Years ago, I worked in a behavioral health facility.  As with other jobs, I learned many lessons there.  The people who kept asking "why” or looking for someone to blame, often experienced very little or no progress towards recovery from depression or anxiety.  I remember this lesson as I read the psalmist’s words.  Although not directly asking “why”, the psalmist is, in essence, calling out to God for supposedly turning His back on His people.

Oddly, I do something different than the psalmist when I’m in pain.  I find that if I focus on the errors and troubles of the world, I recognize my own pain.   And when I fall into pain, I often feel closest to God.  I see God as a refuge from the pain of this world.

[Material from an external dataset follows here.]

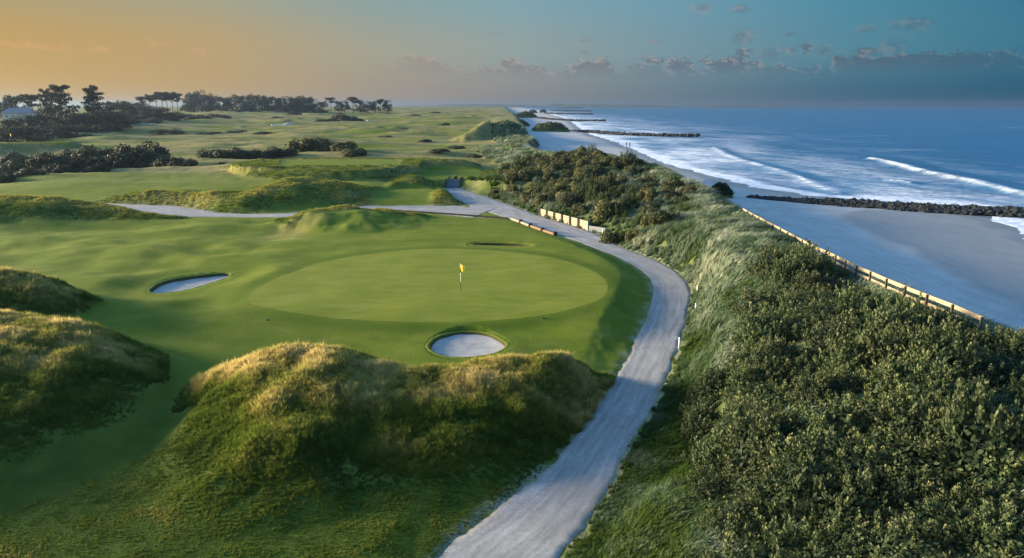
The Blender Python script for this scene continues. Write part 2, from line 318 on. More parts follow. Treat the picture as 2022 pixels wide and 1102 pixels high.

Let us remember that asking “why”, and blaming, often keeps us stuck.  Instead, may we choose to work on developing our faith.  When we are moving forward with devotion, worship, prayer, meditation and Bible study, we can perhaps let go of asking “why” and instead, enjoy the Fruits of the Spirit listed in Galatians 5:22.  The problems and pain of this world won’t disappear, but we will be better prepared to cope. 

Prayer

Father God, I pray for a closer commitment to my faith practices.  During times of trauma, fear and pain, allow me to pull from the Fruits of the Spirit: love, joy, peace, forbearance, kindness, goodness, faithfulness, 23 gentleness and self-control.  Lord, I ask your Spirit to draw me closer through my faith practices.  Amen.